Now, before we start holding hands and dancing in a circle, the wise words of Monocle readers should be set against the card that we received from a lovely neighbour. What you need to know as background is that she is religious and if you do her even the most modest of favours, she promises to pray for you (I hope she comes good on this because I am going to need all the help I can get).

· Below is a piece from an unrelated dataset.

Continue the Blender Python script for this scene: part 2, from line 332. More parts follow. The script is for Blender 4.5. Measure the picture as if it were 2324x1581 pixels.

So I was expecting a card with perhaps a heavenly vision (none of that seagull-and-sardine nonsense) and some solemn words. However, she had selected one with a photograph of an all-white dog, lying on its back, wrapped in a white towel and with a slice of cucumber over each eye. At first I thought they were coins and that this was a dead hound; did she think it was our dog that had passed away? Anyway, that vision was trumped by the printed message inside the card – a very to the point “Oh dear”. Anyway, it has brought me untold joy all week. Although if that’s the depth of her religious thought then I am not sure how far those prayers are going to get me.
So how about this for a deal. The funeral is in a couple of weeks – that’s two more potential columns, maximum, after this week as far as you are concerned. If I promise to strike the right balance, how about we continue to talk about some of the big stuff? I’ll tell you a few things that I think are important and I will also reveal whether it turns out to be a wise or truly terrible idea for me to read last week’s column at the commitment. (I have raised my concerns; can you really say “incontinence pads” in a church?)
And to keep things nice and Monocle, perhaps we can also have a word about legacy – how we can do something that leaves a positive mark, however small? Because that’s the one bit that has me worried.